Suffering for One’s Art

The suffering artist’s theory is one that I have consistently debunked over time as an excuse to engage in hedonistic, often self-destructive behavior and to use “art” as the motive.


I have witnessed and even been forced to become a “first responder” to the adherents of suffering for one’s art. The experiences were not pleasant; in fact, they were quite malodorous. My guess is that very little true art came of those traumatic events, save the frightening images in my mind that were later used in my own art. One might say that I suffered through their suffering.


Of course it through the labor of love, the process of suffering through love that one transforms pain into true art. Emotionally, it is a costly process, but one cannot count the cost. The concept of suffering anything intentionally for the express purpose of creating something from such an experience strikes me as indecent, even vulgar. Such tawdry behavior is replete with the ghastly egotism and narcissism of our time. Those most unfortunate strains in our society have denigrated all forms of art, even advertising. Grotesque displays parade as entertainment. They are often referred to as “over the top.” I dare say that “over the top” is quite “the bottom of the barrel.”

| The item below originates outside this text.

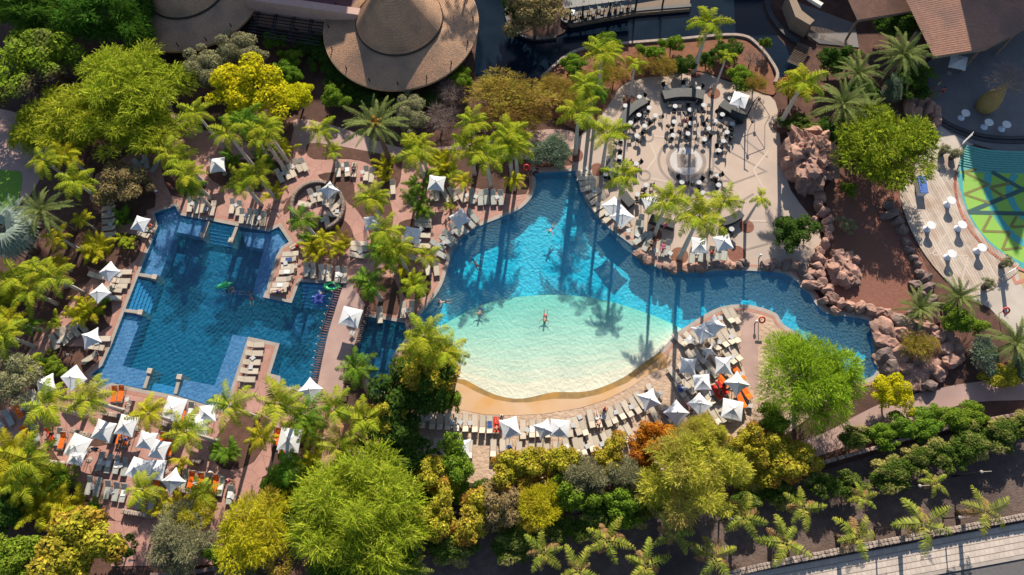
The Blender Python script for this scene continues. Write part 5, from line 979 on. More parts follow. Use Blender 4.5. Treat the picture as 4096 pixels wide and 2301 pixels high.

These coarse performances are foisted upon a mass audience that is no longer “mass” or even massive. “Pop culture” is a product that has degenerated into something that is neither “pop- ular” nor “culture.” This dross is offered to a sliver of a demographic that has become an ever-evaporating bandwidth in the ionosphere of commerce, that place where art and business once merged. Now there is only business; and it is a tacky one at best. The audience now suffers for the abysmal lack of art.


While I maintain that I do not suffer for my art, I concede that I have created artistic visions out of a past which involved suffering. I also avow that while I am rendering my tender but turmoiled memories into art, I am not often consciously aware of the anguish that is subconsciously being transformed into a creative work. It is only later, after the work is finished, that I come to realize the myriad pieces of my past which were employed for artistic creation.


It is ironic, but I must be happy to write tragedy or even a semblance of it. I do not believe that I must be in a state of cathartic crisis to write comedy, but if the situation occurs, I certainly do not turn away from it.


As Winston Churchill once said, “If you’re going through hell, keep going.” I might add, “And proceed with an ironic smile.”

I offer a quote from another magnificent statesman, this one Irish. Edmund Burke stated, “Fiction lags after truth.” Thus the attempts by the adherents of suffering for one’s art to create “art” from their intentional sham of an experience are, in any and all events, futile. They attempt to cheat life, which is the source of art, and to use a contrived experience as a mere bank account for creativity. This poseur stack of funds from which the presumed artist draws soon runs dry, thereby necessitating more “experience” for the “creativity.” The more outrageous the “experience,” the more deep and meaningful it is believed by the poseur that the “art” will be. Baneful realms of modernity encourage this extortion of life by applauding the fraud and his crass products of self-indulgence.


One cannot put art, be it fiction or any other form, ahead of the truth that resides in reality. Truth always wins; art can only hope to aspire to it. Art, like humor, succeeds only when it is based on truth, and ergo, lags it.